If you purchase a TTL compatible buffer. You can just operate it at 5V supply and give it a 3.3V input. This will do up translation for you. Then you can just drive the LED with your buffer. Example device you can use is sn74lv4t125. More here at http://www.ti.com/logic-circuit/voltage-level-translation/unidirectional-voltage-translation/products.html
My concern is that you are using a physical switch. You will need some debounce circuitry.
https://training.ti.com/TLM-APP-DrivingLED?cu=1134826
https://training.ti.com/debounce-switch?cu=1134826
Some useful minute videos you can review.
Thanks!
-Karan
as I understand if I set one side of the TXB0106 to a specific logic level the other side follows it and I will not able to pull it to another. when I measure using a DVM or an oscilloscope at the 5V side I see any value from 0.5V to 4V and the value changes during the mesurment that looks like an output in neither "0" nor "1".
This is just one side of the circuit the other side is translating from 5V logic to 3.3V.
also 3.3V logic can be any value above 1.6V as "1" but still be "0" for the 5V TTL logic.

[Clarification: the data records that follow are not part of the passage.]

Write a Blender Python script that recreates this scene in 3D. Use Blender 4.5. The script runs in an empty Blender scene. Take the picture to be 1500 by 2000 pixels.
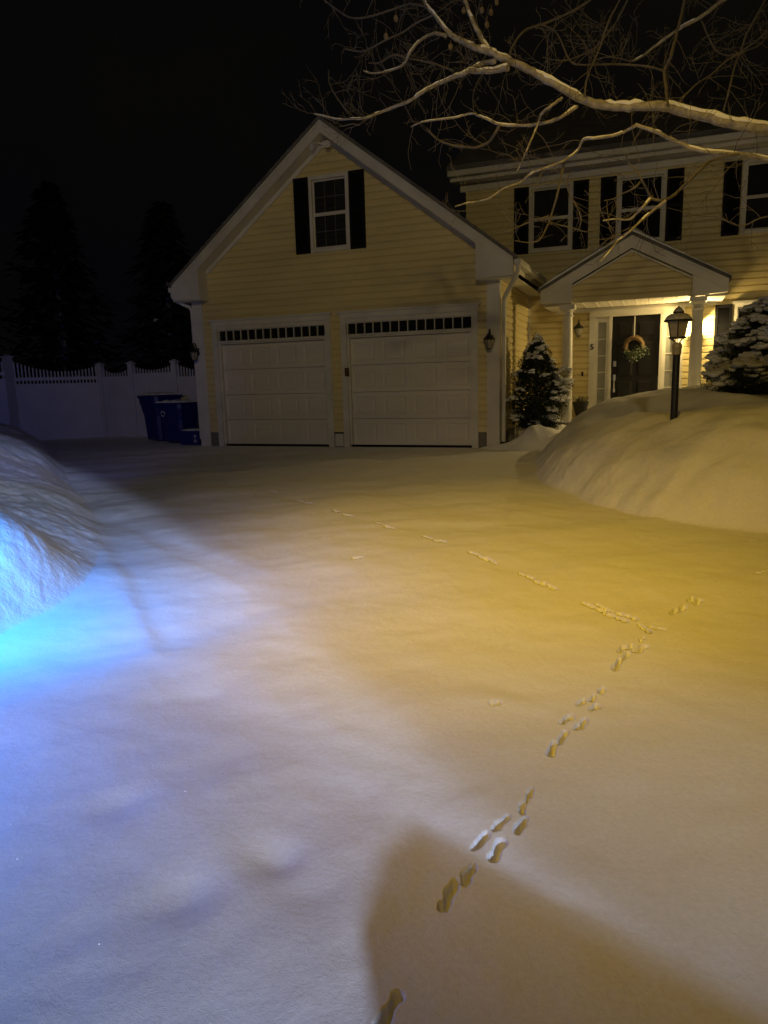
import bpy, math, random
import numpy as np
from mathutils import Vector
random.seed(7); rng = np.random.default_rng(7)
S = bpy.context.scene
COL = S.collection
# ------------------------------------------------------------------ camera
CX, CY, CZ = 9.3503, -13.1078, 1.2643
YAW, PITCH, ROLL, FPX = -0.3751, -0.18, -0.0273, 1392.59     # FPX: focal length in pixels of a 1500x2000 frame
def cam_axes():
    cy, sy = math.cos(YAW), math.sin(YAW)
    f = np.array([sy*math.cos(PITCH), cy*math.cos(PITCH), math.sin(PITCH)])
    r = np.array([cy, -sy, 0.0]); u = np.cross(r, f)
    return math.cos(ROLL)*r + math.sin(ROLL)*u, -math.sin(ROLL)*r + math.cos(ROLL)*u, f
AR, AU, AF = cam_axes(); CP = np.array([CX, CY, CZ])
def ray(px, py): return AF + AR*(px-750)/FPX + AU*(1000-py)/FPX
def at(px, py, D): return CP + D*ray(px, py)
def at_ground(px, py):
    d = ray(px, py); t = (0.023*CY - CZ)/(d[2]-0.023*d[1]); return CP + t*d
cd = bpy.data.cameras.new('camera'); cam = bpy.data.objects.new('camera', cd); COL.objects.link(cam)
from mathutils import Matrix
M = Matrix(((AR[0], AU[0], -AF[0], CX), (AR[1], AU[1], -AF[1], CY), (AR[2], AU[2], -AF[2], CZ), (0, 0, 0, 1)))
cam.matrix_world = M
cd.sensor_fit = 'VERTICAL'; cd.sensor_height = 36; cd.lens = 36*FPX/2000; cd.clip_start = .05; cd.clip_end = 1500
S.camera = cam
# ------------------------------------------------------------------ materials
def mat(name, col, rough=.6, noise=0, nscale=6, bump=0, bscale=60, metal=0, spec=.5, emit=None, estr=0, stretch=None):
    m = bpy.data.materials.new(name); m.use_nodes = True; nt = m.node_tree; b = nt.nodes['Principled BSDF']
    b.inputs['Base Color'].default_value = (*col, 1); b.inputs['Roughness'].default_value = rough
    b.inputs['Metallic'].default_value = metal; b.inputs['Specular IOR Level'].default_value = spec
    tc = nt.nodes.new('ShaderNodeTexCoord'); src = tc.outputs['Object']
    if stretch:
        mp = nt.nodes.new('ShaderNodeMapping'); mp.inputs['Scale'].default_value = stretch; nt.links.new(src, mp.inputs['Vector']); src = mp.outputs['Vector']
    if noise:
        n = nt.nodes.new('ShaderNodeTexNoise'); n.inputs['Scale'].default_value = nscale; n.inputs['Detail'].default_value = 6
        nt.links.new(src, n.inputs['Vector'])
        r = nt.nodes.new('ShaderNodeMapRange'); r.inputs[1].default_value = .3; r.inputs[2].default_value = .7
        r.inputs[3].default_value = 1-noise; r.inputs[4].default_value = 1+noise*.4
        nt.links.new(n.outputs['Fac'], r.inputs[0])
        v = nt.nodes.new('ShaderNodeVectorMath'); v.operation = 'SCALE'; v.inputs[0].default_value = col
        nt.links.new(r.outputs[0], v.inputs['Scale']); nt.links.new(v.outputs[0], b.inputs['Base Color'])
    if bump:
        n2 = nt.nodes.new('ShaderNodeTexNoise'); n2.inputs['Scale'].default_value = bscale; n2.inputs['Detail'].default_value = 5
        nt.links.new(src, n2.inputs['Vector'])
        bp = nt.nodes.new('ShaderNodeBump'); bp.inputs['Strength'].default_value = bump; bp.inputs['Distance'].default_value = .01
        nt.links.new(n2.outputs['Fac'], bp.inputs['Height']); nt.links.new(bp.outputs[0], b.inputs['Normal'])
    if emit:
        b.inputs['Emission Color'].default_value = (*emit, 1); b.inputs['Emission Strength'].default_value = estr
    return m
def snow_mat(name='snow', k1=.008, k2=.0030, s1=7):
    m = bpy.data.materials.new(name); m.use_nodes = True; nt = m.node_tree; b = nt.nodes['Principled BSDF']; L = nt.links.new
    b.inputs['Base Color'].default_value = (.84, .85, .87, 1); b.inputs['Roughness'].default_value = .85; b.inputs['Specular IOR Level'].default_value = .15
    g = nt.nodes.new('ShaderNodeNewGeometry')
    def noise(sc, det):
        n = nt.nodes.new('ShaderNodeTexNoise'); n.inputs['Scale'].default_value = sc; n.inputs['Detail'].default_value = det; n.inputs['Roughness'].default_value = .62
        L(g.outputs['Position'], n.inputs['Vector']); return n
    def bumpn(h, st, di, prev=None):
        bp = nt.nodes.new('ShaderNodeBump'); bp.inputs['Strength'].default_value = st; bp.inputs['Distance'].default_value = di
        L(h, bp.inputs['Height'])
        if prev: L(prev.outputs[0], bp.inputs['Normal'])
        return bp
    n1 = noise(s1, 4); n2 = noise(55, 6); n3 = noise(260, 3)
    b1 = bumpn(n1.outputs['Fac'], .6, k1); b2 = bumpn(n2.outputs['Fac'], .8, k2, b1); b3 = bumpn(n3.outputs['Fac'], .9, .0020, b2)
    L(b3.outputs[0], b.inputs['Normal'])
    # slight dinginess that belongs to the snow itself
    r = nt.nodes.new('ShaderNodeMapRange'); r.inputs[1].default_value = .3; r.inputs[2].default_value = .7; r.inputs[3].default_value = .93; r.inputs[4].default_value = 1.03
    L(n2.outputs['Fac'], r.inputs[0]); v = nt.nodes.new('ShaderNodeVectorMath'); v.operation = 'SCALE'; v.inputs[0].default_value = (.84, .85, .87)
    L(r.outputs[0], v.inputs['Scale']); L(v.outputs[0], b.inputs['Base Color'])
    # rare loose crystals: tiny mirror-like flecks with a tilt of their own
    vo = nt.nodes.new('ShaderNodeTexVoronoi'); vo.inputs['Scale'].default_value = 150; L(g.outputs['Position'], vo.inputs['Vector'])
    lt = nt.nodes.new('ShaderNodeMath'); lt.operation = 'LESS_THAN'; lt.inputs[1].default_value = .22; L(vo.outputs['Distance'], lt.inputs[0])
    sp = nt.nodes.new('ShaderNodeSeparateColor'); L(vo.outputs['Color'], sp.inputs[0])
    gt = nt.nodes.new('ShaderNodeMath'); gt.operation = 'GREATER_THAN'; gt.inputs[1].default_value = .93; L(sp.outputs[0], gt.inputs[0])
    mu = nt.nodes.new('ShaderNodeMath'); mu.operation = 'MULTIPLY'; L(lt.outputs[0], mu.inputs[0]); L(gt.outputs[0], mu.inputs[1])
    vm = nt.nodes.new('ShaderNodeVectorMath'); vm.operation = 'SUBTRACT'; L(vo.outputs['Color'], vm.inputs[0]); vm.inputs[1].default_value = (.5, .5, .1)
    nn = nt.nodes.new('ShaderNodeVectorMath'); nn.operation = 'NORMALIZE'; L(vm.outputs[0], nn.inputs[0])
    gl = nt.nodes.new('ShaderNodeBsdfGlossy'); gl.inputs['Roughness'].default_value = .25; L(nn.outputs[0], gl.inputs['Normal'])
    gs = nt.nodes.new('ShaderNodeVectorMath'); gs.operation = 'SCALE'; gs.inputs[0].default_value = (.3, .3, .3); L(mu.outputs[0], gs.inputs['Scale']); L(gs.outputs[0], gl.inputs['Color'])
    ad = nt.nodes.new('ShaderNodeAddShader'); L(b.outputs[0], ad.inputs[0]); L(gl.outputs[0], ad.inputs[1])
    L(ad.outputs[0], nt.nodes['Material Output'].inputs['Surface'])
    return m
SNOW = snow_mat(); CRUST = snow_mat('crusted_snow', .022, .006, 14); DRIFT = snow_mat('drifted_snow', .014, .006, 12)
SIDING = mat('yellow_vinyl', (.64, .54, .27), .45, .12, 2.5, .25, 90, stretch=(.3, .3, 1))
WHITE = mat('white_trim', (.60, .58, .53), .45, .18, 2, .2, 50)
DOORW = mat('garage_door_white', (.63, .60, .55), .45, .10, 1.2, .25, 120, stretch=(.3, 1, 2))
SOFFIT = mat('soffit_vinyl', (.62, .58, .48), .5, .1, 3)
BLACK = mat('black_paint', (.006, .006, .008), .6, spec=.15)
DOORB = mat('black_door', (.005, .0045, .005), .5, .1, 4, spec=.25)
IRON = mat('black_iron', (.012, .012, .012), .4, .2, 20, .3, 80)
GLASS = mat('dark_pane', (.012, .013, .014), .06, 0, spec=.6)
GLASSC = mat('curtained_pane', (.022, .021, .019), .7, .35, 5, spec=.12, stretch=(8, 8, .6))
BLIND = mat('pane_over_blinds', (.028, .029, .026), .2, .5, 30, stretch=(.1, .1, 1))
FROST = mat('frosted_pane', (.22, .22, .20), .5, .15, 9)
SHINGLE = mat('roof_snow_dusting', (.13, .125, .12), .9, .45, 3, .6, 25)
FOUND = mat('concrete_foundation', (.16, .15, .14), .9, .3, 12, .5, 40)
RUST = mat('rusty_steel', (.09, .035, .014), .8, .4, 30)
BRASS = mat('brushed_nickel', (.5, .5, .5), .3, metal=.9)
BLUE = mat('blue_plastic', (.006, .017, .13), .45, .15, 6)
MARK = mat('white_print', (.5, .52, .6), .6)
BARK = mat('bark', (.36, .33, .27), .85, .45, 22, .9, 60)
TWIG = mat('twig_bark', (.12, .105, .085), .85, .3, 30)
NEEDLE = mat('spruce_needles', (.022, .035, .016), .8, .5, 12)
NEEDLE2 = mat('far_needles', (.03, .03, .022), .9, .5, 3)
STRAW = mat('straw', (.15, .09, .035), .85, .4, 40, .8, 90)
LEAF = mat('wreath_leaves', (.05, .08, .03), .7, .3, 20)
PETAL = mat('wreath_petals', (.5, .5, .44), .7)
VINYLF = mat('fence_vinyl', (.55, .56, .60), .4, .1, 2)
POD = mat('seed_pod', (.22, .17, .10), .8, .4, 40)
LGLASS = mat('lantern_glass', (.30, .27, .20), .25, .2, 12)
POT = mat('dark_planter', (.02, .018, .015), .6, .3, 12)
BULB = mat('bulb', (.9, .8, .5), .4, emit=(1, .70, .28), estr=28)
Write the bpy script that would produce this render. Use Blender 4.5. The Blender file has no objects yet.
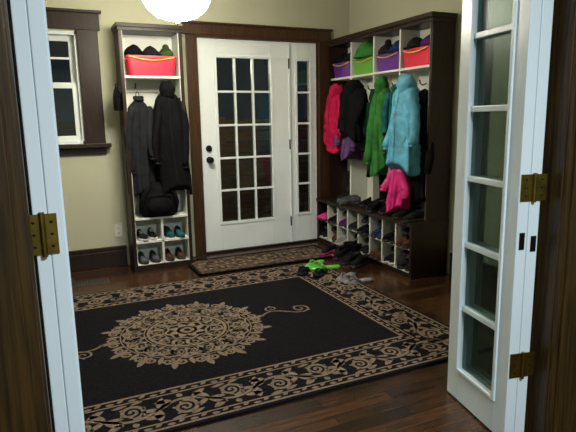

The TXB output will be in the middle if there is a large DC load. It can oscillate if there is a capacitive or inductive load, such as long traces or cables.
Please show a readable schematic of your actual circuit, and tell us about the actual problem you're trying to solve.
To drive LEDs from a 3.3 V signal, you can simply open-drain buffers like the SN74LVC07A.
To convert 5 V signals to 3.3 V, you can simply use some buffers with overvoltage-tolerant inputs.